Gerade die Erfahrungen der letzten Wochen bestätigen, dass sich schon jetzt viele Menschen zur geistigen und moralischen Selbstständigkeit und zur Autoritätsungläubigkeit bekennen und danach handeln. Einige von diesen Freundinnen und Freunden sind unter absurden Beschuldigungen verhaftet worden. Im Zuge von notwendigen gesellschaftlichen Veränderungen in vielen sozialistischen Staaten werden ausgerechnet in der DDR Menschen wegen ihres politischen Engagements unter der massiven Beschuldigung der Zusammenrottung und des Landesverrates kriminalisiert, verhaftet, eingesperrt und verurteilt!

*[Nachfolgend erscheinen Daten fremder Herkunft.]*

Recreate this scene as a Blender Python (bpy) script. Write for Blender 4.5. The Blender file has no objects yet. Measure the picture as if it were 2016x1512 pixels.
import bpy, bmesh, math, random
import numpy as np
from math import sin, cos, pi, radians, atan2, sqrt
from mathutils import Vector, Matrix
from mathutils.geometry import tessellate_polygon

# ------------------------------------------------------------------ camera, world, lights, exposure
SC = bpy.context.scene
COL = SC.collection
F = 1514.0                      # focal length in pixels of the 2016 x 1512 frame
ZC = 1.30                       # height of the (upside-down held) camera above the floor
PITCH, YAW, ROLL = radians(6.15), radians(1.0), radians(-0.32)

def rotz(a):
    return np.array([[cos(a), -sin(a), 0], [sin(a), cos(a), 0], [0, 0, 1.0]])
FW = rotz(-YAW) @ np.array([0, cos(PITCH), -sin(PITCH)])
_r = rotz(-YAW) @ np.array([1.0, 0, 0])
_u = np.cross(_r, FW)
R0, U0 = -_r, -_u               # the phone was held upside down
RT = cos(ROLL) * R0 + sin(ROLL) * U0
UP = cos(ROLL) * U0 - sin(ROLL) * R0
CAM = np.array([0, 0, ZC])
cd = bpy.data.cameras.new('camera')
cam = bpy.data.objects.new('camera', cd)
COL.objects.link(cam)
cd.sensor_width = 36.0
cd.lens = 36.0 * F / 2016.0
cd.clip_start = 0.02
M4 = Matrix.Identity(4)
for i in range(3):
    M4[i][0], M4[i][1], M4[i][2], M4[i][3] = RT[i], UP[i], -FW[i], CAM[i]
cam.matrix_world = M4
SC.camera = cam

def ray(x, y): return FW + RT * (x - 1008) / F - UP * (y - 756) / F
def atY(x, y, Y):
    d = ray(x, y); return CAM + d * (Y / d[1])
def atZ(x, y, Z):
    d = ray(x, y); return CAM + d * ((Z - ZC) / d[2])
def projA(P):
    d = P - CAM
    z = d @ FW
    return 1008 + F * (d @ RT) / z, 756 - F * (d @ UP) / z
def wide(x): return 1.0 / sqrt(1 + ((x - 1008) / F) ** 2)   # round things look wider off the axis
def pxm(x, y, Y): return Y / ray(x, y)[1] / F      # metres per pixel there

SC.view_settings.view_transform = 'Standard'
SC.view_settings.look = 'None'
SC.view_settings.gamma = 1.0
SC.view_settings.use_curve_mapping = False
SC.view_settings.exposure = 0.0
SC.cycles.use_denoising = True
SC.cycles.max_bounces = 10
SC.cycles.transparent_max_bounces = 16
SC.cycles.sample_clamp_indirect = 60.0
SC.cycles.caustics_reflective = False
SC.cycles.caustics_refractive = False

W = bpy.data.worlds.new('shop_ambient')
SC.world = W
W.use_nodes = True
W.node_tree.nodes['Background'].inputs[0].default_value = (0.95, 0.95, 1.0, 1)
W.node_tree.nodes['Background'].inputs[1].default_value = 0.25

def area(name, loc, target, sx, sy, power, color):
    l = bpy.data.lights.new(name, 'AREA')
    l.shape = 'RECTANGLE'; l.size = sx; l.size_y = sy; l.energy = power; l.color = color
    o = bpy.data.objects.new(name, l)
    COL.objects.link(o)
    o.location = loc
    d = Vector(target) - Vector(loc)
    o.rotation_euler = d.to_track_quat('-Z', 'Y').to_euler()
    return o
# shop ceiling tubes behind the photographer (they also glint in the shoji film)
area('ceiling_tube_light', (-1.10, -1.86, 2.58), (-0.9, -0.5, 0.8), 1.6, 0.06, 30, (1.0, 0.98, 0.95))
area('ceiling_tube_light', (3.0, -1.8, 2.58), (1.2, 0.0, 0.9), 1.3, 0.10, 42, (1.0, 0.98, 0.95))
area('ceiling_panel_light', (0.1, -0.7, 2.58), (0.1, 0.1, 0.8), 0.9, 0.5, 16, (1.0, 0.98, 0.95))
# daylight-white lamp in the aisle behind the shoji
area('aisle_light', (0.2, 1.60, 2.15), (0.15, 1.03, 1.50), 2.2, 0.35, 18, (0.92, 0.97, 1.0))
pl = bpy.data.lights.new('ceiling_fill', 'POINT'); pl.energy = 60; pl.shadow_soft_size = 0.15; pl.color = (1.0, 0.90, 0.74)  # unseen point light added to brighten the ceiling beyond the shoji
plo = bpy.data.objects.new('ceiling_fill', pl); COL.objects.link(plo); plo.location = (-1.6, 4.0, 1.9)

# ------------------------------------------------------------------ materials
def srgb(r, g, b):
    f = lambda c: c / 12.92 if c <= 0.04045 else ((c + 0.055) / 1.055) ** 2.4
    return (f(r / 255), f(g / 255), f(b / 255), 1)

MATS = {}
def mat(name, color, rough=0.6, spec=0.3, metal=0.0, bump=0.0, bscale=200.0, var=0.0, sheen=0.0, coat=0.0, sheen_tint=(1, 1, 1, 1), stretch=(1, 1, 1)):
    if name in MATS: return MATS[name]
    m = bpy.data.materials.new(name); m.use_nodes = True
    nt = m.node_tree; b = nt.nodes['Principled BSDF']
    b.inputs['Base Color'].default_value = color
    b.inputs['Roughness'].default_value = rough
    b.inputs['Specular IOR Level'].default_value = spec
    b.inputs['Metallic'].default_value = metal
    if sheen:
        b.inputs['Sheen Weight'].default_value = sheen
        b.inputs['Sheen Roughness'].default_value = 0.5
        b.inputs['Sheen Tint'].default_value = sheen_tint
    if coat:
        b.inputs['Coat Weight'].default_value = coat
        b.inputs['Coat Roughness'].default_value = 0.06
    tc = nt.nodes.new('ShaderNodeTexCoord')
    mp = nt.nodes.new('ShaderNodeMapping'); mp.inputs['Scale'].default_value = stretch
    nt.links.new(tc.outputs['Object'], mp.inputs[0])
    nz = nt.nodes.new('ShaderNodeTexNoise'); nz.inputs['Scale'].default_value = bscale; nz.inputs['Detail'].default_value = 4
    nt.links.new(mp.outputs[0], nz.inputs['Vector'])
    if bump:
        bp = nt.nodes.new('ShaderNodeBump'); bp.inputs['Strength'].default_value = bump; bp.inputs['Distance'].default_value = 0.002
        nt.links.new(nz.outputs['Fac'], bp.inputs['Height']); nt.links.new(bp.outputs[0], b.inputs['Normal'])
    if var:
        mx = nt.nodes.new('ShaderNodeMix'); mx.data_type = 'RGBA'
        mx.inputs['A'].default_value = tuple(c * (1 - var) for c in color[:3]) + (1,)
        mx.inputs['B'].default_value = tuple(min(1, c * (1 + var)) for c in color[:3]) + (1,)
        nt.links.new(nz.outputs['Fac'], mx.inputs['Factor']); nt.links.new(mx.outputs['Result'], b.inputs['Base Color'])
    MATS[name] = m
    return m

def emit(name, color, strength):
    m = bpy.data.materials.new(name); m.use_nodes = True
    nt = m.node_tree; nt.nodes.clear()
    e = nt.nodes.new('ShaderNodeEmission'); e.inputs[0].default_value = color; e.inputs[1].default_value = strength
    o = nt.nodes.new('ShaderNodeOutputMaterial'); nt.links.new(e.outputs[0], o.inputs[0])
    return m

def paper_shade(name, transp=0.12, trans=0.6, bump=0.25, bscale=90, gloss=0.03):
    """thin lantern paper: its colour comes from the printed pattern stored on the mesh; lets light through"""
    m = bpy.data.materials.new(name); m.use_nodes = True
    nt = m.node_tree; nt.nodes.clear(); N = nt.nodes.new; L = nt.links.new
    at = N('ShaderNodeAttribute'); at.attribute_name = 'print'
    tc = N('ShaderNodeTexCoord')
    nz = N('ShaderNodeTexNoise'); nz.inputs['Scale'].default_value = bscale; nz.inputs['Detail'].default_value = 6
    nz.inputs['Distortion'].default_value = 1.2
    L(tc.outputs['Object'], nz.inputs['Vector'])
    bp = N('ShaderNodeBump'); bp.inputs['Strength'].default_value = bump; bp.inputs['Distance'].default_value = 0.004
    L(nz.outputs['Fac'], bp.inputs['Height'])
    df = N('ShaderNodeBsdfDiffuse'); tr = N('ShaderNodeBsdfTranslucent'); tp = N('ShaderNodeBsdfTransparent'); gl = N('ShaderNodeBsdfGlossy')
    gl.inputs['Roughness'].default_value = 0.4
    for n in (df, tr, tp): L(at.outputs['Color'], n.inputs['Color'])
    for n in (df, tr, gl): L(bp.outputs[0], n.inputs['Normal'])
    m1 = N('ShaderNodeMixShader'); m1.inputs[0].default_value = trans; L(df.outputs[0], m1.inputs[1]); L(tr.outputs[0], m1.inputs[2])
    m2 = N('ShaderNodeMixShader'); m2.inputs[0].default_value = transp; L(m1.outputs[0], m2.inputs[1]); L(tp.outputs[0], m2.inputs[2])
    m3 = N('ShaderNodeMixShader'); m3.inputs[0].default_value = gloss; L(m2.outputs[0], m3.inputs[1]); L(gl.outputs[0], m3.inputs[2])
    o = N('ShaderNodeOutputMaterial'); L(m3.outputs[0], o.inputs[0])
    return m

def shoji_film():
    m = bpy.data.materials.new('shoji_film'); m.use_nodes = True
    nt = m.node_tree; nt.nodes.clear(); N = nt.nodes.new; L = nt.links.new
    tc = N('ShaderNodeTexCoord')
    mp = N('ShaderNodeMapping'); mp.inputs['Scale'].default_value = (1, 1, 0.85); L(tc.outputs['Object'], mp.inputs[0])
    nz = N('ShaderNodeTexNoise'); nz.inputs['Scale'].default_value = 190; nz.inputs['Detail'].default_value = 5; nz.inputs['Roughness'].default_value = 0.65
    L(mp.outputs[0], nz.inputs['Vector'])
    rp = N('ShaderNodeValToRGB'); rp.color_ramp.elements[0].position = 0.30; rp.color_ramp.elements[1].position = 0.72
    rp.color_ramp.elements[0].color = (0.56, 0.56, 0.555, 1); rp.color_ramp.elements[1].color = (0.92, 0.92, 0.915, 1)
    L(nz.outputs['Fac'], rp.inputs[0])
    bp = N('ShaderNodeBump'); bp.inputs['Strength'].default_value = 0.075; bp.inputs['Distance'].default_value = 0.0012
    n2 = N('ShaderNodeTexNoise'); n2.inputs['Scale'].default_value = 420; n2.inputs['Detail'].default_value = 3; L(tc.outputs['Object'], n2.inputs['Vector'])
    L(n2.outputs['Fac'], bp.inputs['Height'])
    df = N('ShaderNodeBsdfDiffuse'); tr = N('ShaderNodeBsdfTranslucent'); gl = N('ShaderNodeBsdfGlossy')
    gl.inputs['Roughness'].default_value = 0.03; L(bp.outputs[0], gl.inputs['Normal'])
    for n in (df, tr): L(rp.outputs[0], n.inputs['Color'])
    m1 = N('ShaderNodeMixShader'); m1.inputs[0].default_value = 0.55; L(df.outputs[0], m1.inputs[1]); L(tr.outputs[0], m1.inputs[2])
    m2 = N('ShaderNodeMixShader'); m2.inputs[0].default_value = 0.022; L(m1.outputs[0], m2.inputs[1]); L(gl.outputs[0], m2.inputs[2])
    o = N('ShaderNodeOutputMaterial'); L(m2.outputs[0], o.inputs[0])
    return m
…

Wir müssen uns dagegen wehren, genau so, wie wir uns gegen jeglichen Versuch wehren müssen, die geistige und moralische Selbstständigkeit zu brechen oder diese Form der sozialistischen Erziehung zu kriminalisieren.
Es wird sehr viel von uns abhängen, ob wir den Dingen ihren Lauf lassen, ob wir ständig nur Reagieren, oder ob wir uns Aktiv/Agierend den Problemen stellen, die unsere Zeit mit sich bringt. Durch die Initiativen zur Freilassung der Inhaftierten wurden in den letzten Tagen eine Vielzahl von Solidaritätsgottesdiensten u. a. ins Leben gerufen.
Auftakt einer Reihe von Solidaritätsveranstaltungen war am 29. Januar 1988 in Berlin, in der Erlöserkirche.
Wir sind alle zur Anteilnahme und zu einer klaren Stellungnahme aufgerufen; auch durch Zusagen zu solchen Veranstaltungen, denn hier stehen unser aller Probleme auf der Tagesordnung. Wir meinen, neben den Solidaritätsbeweisen engagierter Künstler der BRD, wie etwa Peter Maffay, Herbert Grönemeyer, Margarethe von Trotta, Hanns Dieter Hüsch, Udo Lindenberg, Barbara Sukowa, Dieter Hildebrandt gegenüber den von dieser Situation Betroffenen, sind vor allem Künstler aus unserem Land in die Verantwortung gerufen!
Bitte denken Sie und Ihre Freunde über unser Anliegen nach. Stellen Sie sich Ihrer politischen Verantwortung als Künstler und bekunden Sie Ihre Solidarität durch Ihre Teilnahme an Solidaritätsveranstaltungen. Wir suchen den Dialog, nicht die Konfrontation! Seien Sie bereit, sich sofort für diese klare Stellungnahme einzusetzen!
Stimmen Sie Zeit, Ort und Mitwirkung einer Solidaritätsveranstaltung in einer Berliner Kirche unter einer Kontaktadresse.